Seit einem Bundesgerichtsurteil vom Juli muss die SBB politische, religiöse oder andere ideelle Aktionen in ihren Bahnhöfen tolerieren. Wer beispielsweise in Bern oder Zürich Unterschriften sammeln will, muss aber tief in die Tasche greifen.

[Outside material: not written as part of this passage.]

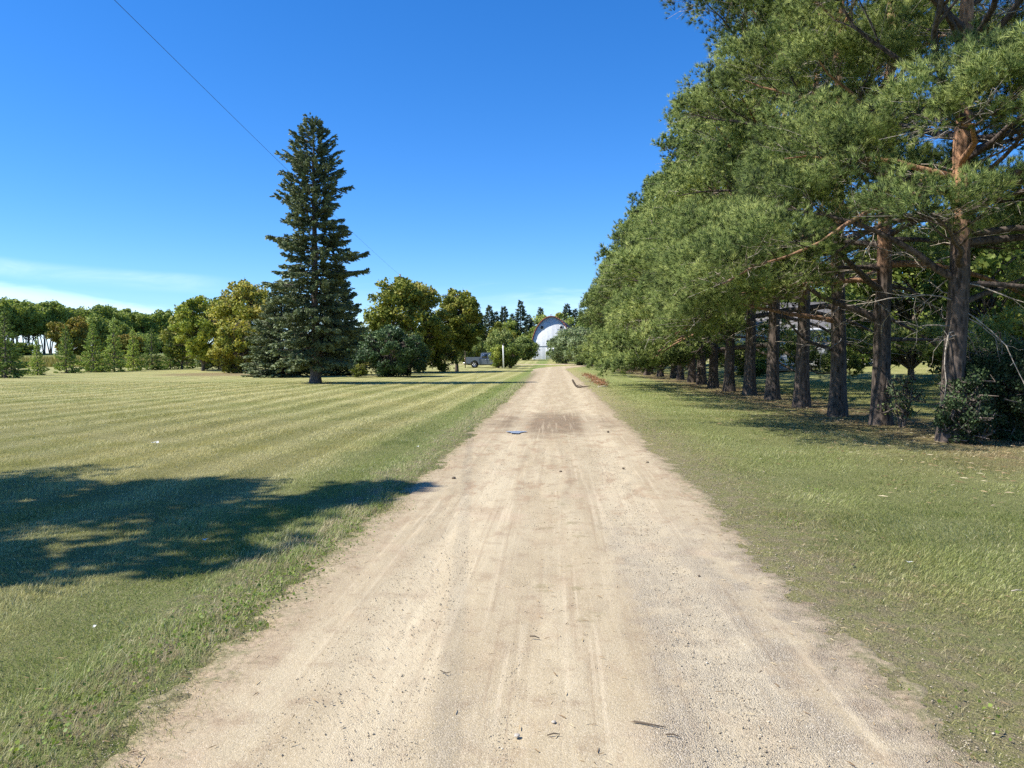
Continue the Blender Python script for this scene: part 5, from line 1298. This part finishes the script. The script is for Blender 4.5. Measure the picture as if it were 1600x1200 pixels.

Gemäss dem überarbeiteten Reglement erhebt die SBB für die Bewilligung in Railcity-Bahnhöfen eine Gebühr von 1053 Franken. In mittelgrossen Bahnhöfen kosten ideelle Aktionen pro Tag 486 Franken, in kleinen 108 Franken. SBB-Sprecher Christian Ginsig bestätigte auf Anfrage eine entsprechende Meldung der „SonntagsZeitung“.
Kostendeckende Gebühren
Die Höhe der Gebühr rechtfertigt er mit dem Aufwand für die SBB. Neben dem Ausstellen der Bewilligung gelte es, den Organisatoren den genauen Standort zuzuweisen. Unter Umständen seien zusätzliche Sicherheitsmassnahmen und im Anschluss eine Reinigung notwendig. „Für uns bleibt es das oberste Ziel, dass die Bahnkunden die Züge rechtzeitig erreichen können“, sagte Ginsig.
Einen prohibitiven Charakter haben die Tarife nach seinen Angaben nicht. Diese beliefen sich auf einen Fünftel der Gebühren für kommerzielle Aktionen und deckten lediglich die anfallenden Kosten ab. Der SBB-Sprecher gesteht aber ein, dass es dem Bahnunternehmen bisher an Erfahrung in dem Bereich fehlt. „Im Moment haben wir rund 2000 Anfragen pro Jahr, wir gehen aber davon aus, dass es in Zukunft deutlich mehr werden.“
Das Reglement sieht vor, dass alle ideellen Aktionen gleich behandelt werden – sei das Anliegen nun politisch, religiös, ökologisch oder gemeinnützig. Mit den politischen Parteien seien jedoch Gespräche geplant, sagte Ginsig. Er schliesst nicht aus, dass es danach am Reglement noch Anpassungen geben könnte.
Beschwerde geplant
Das überarbeitete Reglement tritt am 1. Januar 2013 in Kraft, laut Ginsig wird es aber jetzt schon angewendet. Zur Revision war die SBB durch ein Grundsatzurteil des Bundesgerichts vom Juli 2012 gezwungen worden. Die Richter in Lausanne erklärten Bahnhöfe zum öffentlichen Raum, in dem die Ausübung ideeller Grundrechte nicht grundsätzlich verboten werden darf.
Ob die SBB dafür eine Gebühr erheben und weitere Auflagen machen darf, werden die Gerichte möglicherweise auch noch überprüfen müssen. Die Jungen Grünen Bern wollen das Reglement nämlich beim Bundesamt für Verkehr (BAV) anfechten, wie Vizepräsidentin Seraphine Iseli auf Anfrage sagte.
„Wir haben angefragt, ob wir einen günstigeren Tarif bekommen, wenn wir bloss mit Klemmbrettern Unterschriften sammeln“, sagte sie. Die SBB habe diese Anfrage negativ beantwortet. Das wollen die Jungen Grünen Bern nicht akzeptieren. Die Beschwerde soll nächste Woche eingereicht werden.